Dubai: The recent crash in the global price of gold, the largest drop in five years, could prompt some retailers in the UAE to hoard some of their stocks of jewellery, bars and coins, an analyst said.

Rolf Schneebeli, CEO of Gold Services AG, a gold and investments advisory firm in Dubai, said that most jewellers are not “hedged against” a gold price decline. This means that when the prices drop, they are likely to incur some losses, unless they sell enough gold to make up for it.

“For retailers, I can imagine that they are now not really eager to sell, but certainly would not say [they will hoard everything],” Schneebeli told Gulf News.

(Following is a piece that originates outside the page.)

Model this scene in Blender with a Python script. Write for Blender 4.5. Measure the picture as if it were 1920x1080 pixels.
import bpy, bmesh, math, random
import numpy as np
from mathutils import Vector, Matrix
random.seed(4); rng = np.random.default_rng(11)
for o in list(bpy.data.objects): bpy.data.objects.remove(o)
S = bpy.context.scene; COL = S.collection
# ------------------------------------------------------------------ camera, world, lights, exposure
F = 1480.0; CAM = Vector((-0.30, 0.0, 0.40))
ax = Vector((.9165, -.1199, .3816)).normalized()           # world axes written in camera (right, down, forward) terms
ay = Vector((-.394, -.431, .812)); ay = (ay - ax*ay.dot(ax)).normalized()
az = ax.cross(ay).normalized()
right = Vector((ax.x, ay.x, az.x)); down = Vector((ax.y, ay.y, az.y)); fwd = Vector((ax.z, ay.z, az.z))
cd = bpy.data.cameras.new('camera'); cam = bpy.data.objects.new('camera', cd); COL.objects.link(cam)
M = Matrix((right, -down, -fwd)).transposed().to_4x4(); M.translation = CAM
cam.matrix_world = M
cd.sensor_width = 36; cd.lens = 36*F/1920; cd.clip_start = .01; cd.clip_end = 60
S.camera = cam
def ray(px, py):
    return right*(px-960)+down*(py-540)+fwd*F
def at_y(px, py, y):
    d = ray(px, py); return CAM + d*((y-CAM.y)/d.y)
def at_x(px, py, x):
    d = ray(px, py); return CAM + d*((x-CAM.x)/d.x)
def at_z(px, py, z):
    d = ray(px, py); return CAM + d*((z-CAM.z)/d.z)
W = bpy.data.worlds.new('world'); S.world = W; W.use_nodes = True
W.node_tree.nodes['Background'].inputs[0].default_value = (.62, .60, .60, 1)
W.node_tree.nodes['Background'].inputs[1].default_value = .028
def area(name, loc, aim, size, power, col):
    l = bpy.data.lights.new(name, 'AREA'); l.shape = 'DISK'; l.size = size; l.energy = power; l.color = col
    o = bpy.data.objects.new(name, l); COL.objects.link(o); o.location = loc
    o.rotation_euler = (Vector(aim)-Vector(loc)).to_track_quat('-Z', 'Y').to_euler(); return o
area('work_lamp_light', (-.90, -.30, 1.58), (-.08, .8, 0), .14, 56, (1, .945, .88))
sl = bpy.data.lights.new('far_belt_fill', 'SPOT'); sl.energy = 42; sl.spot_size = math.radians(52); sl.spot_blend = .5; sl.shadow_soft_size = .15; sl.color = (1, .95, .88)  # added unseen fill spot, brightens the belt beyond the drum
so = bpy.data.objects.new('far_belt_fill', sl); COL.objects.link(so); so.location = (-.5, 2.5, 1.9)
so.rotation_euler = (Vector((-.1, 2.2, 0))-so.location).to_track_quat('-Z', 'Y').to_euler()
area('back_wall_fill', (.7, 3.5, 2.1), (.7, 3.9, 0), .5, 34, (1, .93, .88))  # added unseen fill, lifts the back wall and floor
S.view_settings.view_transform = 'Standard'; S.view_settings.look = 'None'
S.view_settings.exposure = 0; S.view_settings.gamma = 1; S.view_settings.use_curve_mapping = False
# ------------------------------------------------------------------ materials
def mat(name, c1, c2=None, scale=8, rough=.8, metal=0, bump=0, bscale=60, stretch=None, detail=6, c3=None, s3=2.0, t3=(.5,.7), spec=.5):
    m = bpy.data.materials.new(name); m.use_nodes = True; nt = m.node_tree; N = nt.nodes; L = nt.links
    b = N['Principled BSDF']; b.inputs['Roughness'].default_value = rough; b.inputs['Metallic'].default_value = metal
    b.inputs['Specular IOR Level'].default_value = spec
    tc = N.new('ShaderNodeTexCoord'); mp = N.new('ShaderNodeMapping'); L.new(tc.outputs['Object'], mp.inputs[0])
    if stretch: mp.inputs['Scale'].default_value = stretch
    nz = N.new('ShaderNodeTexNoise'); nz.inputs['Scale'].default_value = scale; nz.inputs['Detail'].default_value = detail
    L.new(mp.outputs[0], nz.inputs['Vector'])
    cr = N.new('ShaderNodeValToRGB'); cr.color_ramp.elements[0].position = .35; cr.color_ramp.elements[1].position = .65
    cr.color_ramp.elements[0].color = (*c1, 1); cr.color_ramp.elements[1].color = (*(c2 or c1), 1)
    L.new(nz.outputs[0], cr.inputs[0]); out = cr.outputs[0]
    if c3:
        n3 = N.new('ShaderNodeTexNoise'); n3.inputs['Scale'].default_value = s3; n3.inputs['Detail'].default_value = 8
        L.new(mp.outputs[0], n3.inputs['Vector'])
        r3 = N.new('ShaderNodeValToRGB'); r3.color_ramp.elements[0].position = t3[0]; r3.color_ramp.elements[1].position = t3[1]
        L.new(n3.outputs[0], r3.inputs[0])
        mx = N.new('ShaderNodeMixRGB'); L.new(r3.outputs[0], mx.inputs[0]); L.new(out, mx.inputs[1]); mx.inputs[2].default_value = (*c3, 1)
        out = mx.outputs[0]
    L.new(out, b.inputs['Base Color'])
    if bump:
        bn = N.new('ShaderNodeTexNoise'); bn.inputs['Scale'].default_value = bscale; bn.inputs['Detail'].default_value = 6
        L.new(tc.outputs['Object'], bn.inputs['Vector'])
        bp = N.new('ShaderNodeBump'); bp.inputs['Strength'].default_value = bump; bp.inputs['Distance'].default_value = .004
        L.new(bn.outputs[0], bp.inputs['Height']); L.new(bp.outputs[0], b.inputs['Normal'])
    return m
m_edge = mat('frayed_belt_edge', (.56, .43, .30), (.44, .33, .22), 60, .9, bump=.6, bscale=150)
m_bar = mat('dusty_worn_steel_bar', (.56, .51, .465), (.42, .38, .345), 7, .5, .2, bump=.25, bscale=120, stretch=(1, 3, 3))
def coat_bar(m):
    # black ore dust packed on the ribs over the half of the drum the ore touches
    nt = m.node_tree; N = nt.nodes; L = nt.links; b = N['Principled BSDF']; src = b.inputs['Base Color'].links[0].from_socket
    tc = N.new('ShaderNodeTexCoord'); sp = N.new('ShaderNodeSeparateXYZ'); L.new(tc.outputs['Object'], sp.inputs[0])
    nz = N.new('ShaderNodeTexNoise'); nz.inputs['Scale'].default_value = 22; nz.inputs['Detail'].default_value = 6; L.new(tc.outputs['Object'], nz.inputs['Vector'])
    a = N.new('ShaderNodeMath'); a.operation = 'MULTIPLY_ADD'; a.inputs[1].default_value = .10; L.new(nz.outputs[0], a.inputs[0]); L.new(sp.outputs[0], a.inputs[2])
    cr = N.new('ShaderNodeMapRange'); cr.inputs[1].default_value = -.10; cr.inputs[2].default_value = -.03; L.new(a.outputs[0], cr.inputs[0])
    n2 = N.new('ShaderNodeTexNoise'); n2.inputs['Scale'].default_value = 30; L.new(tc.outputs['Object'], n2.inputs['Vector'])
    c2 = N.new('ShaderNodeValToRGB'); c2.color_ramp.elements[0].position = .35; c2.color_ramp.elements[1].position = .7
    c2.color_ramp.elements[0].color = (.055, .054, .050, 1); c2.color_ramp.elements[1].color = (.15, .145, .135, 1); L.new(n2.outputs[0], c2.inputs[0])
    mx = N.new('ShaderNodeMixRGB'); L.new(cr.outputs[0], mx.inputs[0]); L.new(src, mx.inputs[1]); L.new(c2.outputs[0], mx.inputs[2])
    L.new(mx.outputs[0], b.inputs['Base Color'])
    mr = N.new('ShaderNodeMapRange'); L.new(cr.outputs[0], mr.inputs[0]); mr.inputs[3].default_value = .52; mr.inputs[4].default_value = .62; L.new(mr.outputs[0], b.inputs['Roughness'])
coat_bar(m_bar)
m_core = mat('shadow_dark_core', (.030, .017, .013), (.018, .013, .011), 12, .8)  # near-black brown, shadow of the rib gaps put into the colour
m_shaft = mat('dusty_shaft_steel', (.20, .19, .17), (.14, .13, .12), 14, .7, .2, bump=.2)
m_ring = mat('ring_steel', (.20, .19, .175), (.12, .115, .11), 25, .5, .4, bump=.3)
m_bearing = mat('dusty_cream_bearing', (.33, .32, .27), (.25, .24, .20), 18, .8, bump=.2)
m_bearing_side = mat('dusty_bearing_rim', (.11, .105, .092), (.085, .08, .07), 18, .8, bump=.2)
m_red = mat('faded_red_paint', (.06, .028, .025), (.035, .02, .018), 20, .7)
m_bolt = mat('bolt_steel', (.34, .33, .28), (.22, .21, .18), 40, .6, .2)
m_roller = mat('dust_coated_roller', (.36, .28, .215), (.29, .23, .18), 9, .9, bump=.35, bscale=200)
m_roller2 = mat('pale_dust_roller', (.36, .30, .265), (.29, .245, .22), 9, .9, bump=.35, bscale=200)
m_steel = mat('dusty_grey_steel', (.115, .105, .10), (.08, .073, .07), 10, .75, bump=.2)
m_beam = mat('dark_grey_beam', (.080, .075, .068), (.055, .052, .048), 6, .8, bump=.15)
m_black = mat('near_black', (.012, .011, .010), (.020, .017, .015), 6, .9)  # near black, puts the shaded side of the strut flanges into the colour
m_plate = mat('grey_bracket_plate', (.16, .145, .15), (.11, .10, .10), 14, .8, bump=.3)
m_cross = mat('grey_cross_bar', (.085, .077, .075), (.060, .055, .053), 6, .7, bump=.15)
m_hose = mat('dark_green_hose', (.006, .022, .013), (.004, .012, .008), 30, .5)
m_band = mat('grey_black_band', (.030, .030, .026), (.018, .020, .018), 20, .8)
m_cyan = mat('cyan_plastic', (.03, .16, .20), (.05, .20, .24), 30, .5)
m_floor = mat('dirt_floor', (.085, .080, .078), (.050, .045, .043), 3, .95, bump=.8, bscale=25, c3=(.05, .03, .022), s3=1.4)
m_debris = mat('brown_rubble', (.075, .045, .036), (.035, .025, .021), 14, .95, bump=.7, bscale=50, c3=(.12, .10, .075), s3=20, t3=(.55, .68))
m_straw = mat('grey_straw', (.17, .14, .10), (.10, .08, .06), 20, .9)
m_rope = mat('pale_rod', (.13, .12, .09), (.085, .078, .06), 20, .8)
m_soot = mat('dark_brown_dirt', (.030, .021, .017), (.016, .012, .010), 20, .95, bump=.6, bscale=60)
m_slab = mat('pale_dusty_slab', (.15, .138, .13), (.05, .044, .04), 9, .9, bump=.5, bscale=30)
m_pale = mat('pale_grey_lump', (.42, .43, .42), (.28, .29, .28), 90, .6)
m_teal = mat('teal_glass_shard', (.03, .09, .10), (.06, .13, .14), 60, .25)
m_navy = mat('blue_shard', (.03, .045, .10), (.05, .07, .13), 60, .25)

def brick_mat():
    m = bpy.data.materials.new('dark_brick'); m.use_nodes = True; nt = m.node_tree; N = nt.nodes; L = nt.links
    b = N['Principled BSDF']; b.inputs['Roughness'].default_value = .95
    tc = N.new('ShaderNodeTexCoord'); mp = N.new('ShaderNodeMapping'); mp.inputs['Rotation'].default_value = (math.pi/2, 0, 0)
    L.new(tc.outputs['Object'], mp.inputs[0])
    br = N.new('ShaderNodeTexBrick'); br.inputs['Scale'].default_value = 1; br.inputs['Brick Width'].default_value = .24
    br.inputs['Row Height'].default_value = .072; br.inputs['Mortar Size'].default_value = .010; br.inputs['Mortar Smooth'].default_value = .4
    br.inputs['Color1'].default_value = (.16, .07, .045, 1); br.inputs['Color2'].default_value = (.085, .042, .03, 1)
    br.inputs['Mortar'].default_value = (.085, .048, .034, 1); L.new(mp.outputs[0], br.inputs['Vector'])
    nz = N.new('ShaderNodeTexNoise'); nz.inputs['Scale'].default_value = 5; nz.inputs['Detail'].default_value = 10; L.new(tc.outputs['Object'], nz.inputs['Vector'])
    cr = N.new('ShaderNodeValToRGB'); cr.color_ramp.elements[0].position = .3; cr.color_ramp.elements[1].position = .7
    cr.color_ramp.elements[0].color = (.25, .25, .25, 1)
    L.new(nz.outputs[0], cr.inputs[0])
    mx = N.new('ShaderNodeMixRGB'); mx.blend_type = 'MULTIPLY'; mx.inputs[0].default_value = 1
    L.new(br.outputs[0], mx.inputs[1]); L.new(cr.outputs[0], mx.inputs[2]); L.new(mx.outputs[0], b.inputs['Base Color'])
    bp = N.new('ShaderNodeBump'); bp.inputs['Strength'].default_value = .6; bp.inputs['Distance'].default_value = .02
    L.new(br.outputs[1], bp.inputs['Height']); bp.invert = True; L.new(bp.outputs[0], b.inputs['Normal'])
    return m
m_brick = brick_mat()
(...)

“Essentially, with the price decline, their current stock has been devalued. However, as the sales turnover will increase, they will make up for it over time,” Schneebeli said.

The global price of gold dropped to as low as $1,088.05 an ounce, its lowest since March 2010, prompting retailers to slash their prices. As of Monday, gold jewellery’s retail price in Dubai was about 7 per cent less compared to only a month ago.

Gold jewellery shops in the UAE are anticipating that demand for gold jewellery will increase significantly over the next few days as consumers are raring to hit the shops to score some new bargains.

"If the price stays where it is for about a week, we will see a nice increase in turnover," said Schneebeli.

Some retailers contacted by Gulf News, however, assured they are not holding on to their stocks, citing that gold fans in the UAE can buy as much as they want.

"Sky is the limit. We have a lot of stocks," said Joyce, a salesperson at a jewellery store in Dubai Gold Souk.

Mohammad, another seller in Al Barsha, said they have enough supply of gold jewellery to meet a surge in demand.

"We have too many items. You can buy anything. No problem," he said.

While the other retailers may not be eager to sell, those who trade gold on a wholesale basis are not going to feel any negative impact from the gold price decline.

"The wholesale traders are typically quite well protected in cases of dropping prices as they hold mostly unfixed gold for financing and they tend to be short of gold all the time. This should give them an extra profit," Schneebeli added.

Karim Merchant, group CEO and managing director, Pure Gold Jewellers, said the most vulnerable are retailers who have a “fixed gold inventory price”.

“For a jewellery retailer who has not based his inventory on a fixed-price basis, the price changes do not matter, as his only concern is the margin on labour cost, which is the case for us. On the other hand, for a retailer who has a fixed gold inventory price, the current situation can cause a dilemma,” Merchant said.